Isto trouxe consequências. A começar, toda a indústria pornográfica sempre foi realizada do ponto de vista masculino, onde cabia à mulher geralmente o papel de objeto. Sua função era ser o objeto cênico de maior destaque, por assim dizer. As fantasias filmadas eram nitidamente masculinas. Cabia a ela apenas “aguentar” todo tipo de perversão e sujeira, sem deixar de sorrir no final. Os próprios homens não eram personagens reais, por assim dizer, mas apenas uma máquina de mostrar virilidade. Em outras palavras, era difícil alguém realmente se identificar com o que via, mas era o que tinha para hoje.
A Internet com banda larga possibilitou que qualquer um com boa conexão conseguisse assistir à fantasia que quisesse com uma rápida busca no Google. Mas, curiosamente, essa aparente democracia continuava a mostrar que a visão machista imperava no meio. O curioso é que a mesma Internet fez com que as mulheres cada vez mais tomassem consciência de seus direitos e pudessem brigar por igualdade de gêneros. Por outro lado, a visão machista e patriarcal da sociedade seguiu intocada em muitos meios.
Temos assim o paradoxo de vermos as meninas cada vez mais feministas e combativas, mas, ao mesmo tempo, os meninos continuam sendo educados para serem os reis do mundo e manterem todos os seus direitos “naturais” como homens, como se nada estivesse mudando.
Isto parece reforçar as fantasias eróticas masculinas de dominação e degradação feminina. E a cada vídeo pornô que lembra um estupro, juntando-se ainda essa incapacidade de diálogo entre gêneros, tudo faz com que o sexo real, que demanda a troca de afetos e abertura ao outro, acabe se tornando algo distante do idealizado por horas e horas de pornografia.
É por isso que não há como se competir com a pornografia da Internet: simplesmente não deve se tratar de uma competição. A relação sexual, quando envolve o carinho e o tesão de duas (ou mais, por que não?) pessoas é mais do que uma experiência de satisfação sexual. É a comunhão de algo importante e valioso. É algo bem distante dessa fantasia de dominação que envolve a maior parte da indústria pornográfica, que trata o sexo como um meio de produção “fordista” de ganhar dinheiro que, como sempre, fica concentrado nas mãos de poucos.
Assim, corremos o risco de nos tornarmos todos como o personagem Brandon, interpretado por Michael Fassbender no filme Shame, um viciado em sexo que se masturba várias vezes ao dia, mas não consegue manter um relacionamento sexual se tiver algum sentimento envolvido. E viciado é um bom termo, pois remete a um prazer momentâneo que se torna tão constante que o cérebro só passa a funcionar se esse desejo for constantemente saciado, a ponto de prejudicar a pessoa nos demais aspectos de sua vida.
Existem algumas propostas de pornografia feminista, onde se dá mais ênfase no aspecto afetuoso da relação do que algo físico e mecânico.

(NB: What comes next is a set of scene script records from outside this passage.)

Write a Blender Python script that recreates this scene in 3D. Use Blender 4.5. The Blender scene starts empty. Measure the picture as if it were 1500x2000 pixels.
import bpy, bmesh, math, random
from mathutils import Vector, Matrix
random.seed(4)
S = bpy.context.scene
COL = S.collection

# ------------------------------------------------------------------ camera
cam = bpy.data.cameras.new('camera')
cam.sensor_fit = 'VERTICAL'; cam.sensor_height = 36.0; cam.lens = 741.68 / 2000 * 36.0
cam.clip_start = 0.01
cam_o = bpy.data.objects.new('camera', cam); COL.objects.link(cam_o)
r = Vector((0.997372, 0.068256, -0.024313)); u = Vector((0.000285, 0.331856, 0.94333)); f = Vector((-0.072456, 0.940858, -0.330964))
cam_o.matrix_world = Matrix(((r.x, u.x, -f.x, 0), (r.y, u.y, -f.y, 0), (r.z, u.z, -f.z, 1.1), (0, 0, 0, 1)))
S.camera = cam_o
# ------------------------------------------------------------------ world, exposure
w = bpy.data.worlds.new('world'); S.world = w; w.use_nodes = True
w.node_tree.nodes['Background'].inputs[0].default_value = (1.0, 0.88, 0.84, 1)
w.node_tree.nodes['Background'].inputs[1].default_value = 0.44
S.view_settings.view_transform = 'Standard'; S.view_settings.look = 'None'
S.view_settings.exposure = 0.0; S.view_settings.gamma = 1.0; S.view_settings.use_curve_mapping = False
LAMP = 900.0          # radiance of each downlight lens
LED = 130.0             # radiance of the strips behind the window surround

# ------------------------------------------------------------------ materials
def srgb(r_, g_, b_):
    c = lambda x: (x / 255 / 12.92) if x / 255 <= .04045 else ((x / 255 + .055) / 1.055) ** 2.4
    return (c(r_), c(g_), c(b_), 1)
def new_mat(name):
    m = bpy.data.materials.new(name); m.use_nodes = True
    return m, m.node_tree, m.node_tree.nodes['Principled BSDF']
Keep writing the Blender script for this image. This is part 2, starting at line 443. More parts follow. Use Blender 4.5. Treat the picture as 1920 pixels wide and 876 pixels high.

Contudo, existe também o questionamento de que nenhuma pornografia é realmente feminista, porque, por mais que se tente vender a ideia de liberdade da mulher em fazer cenas de sexo, no final, esses filmes ainda servirão ao mesmo propósito de vender o corpo feminino como commodity para fantasias masculinas. Mesmo as cenas que envolvam apenas sexo entre mulheres, no fundo, serviriam muito mais para atender um fetiche masculino do que propriamente explorar a sexualidade feminina.
O erotismo, como aspecto da experiência humana, pode e deve ser trabalhado de forma artística. Mas assim como a indústria cultural transforma a arte numa coisa industrial com o objetivo de lucro, o cinema pornográfico faz o mesmo com o sexo, servindo apenas como instrumento de manutenção do status quo. A esperança é que o feminismo, ao fazer repensar os papéis de cada gênero na sociedade, contribua para que a pornografia passe a ser também erótica.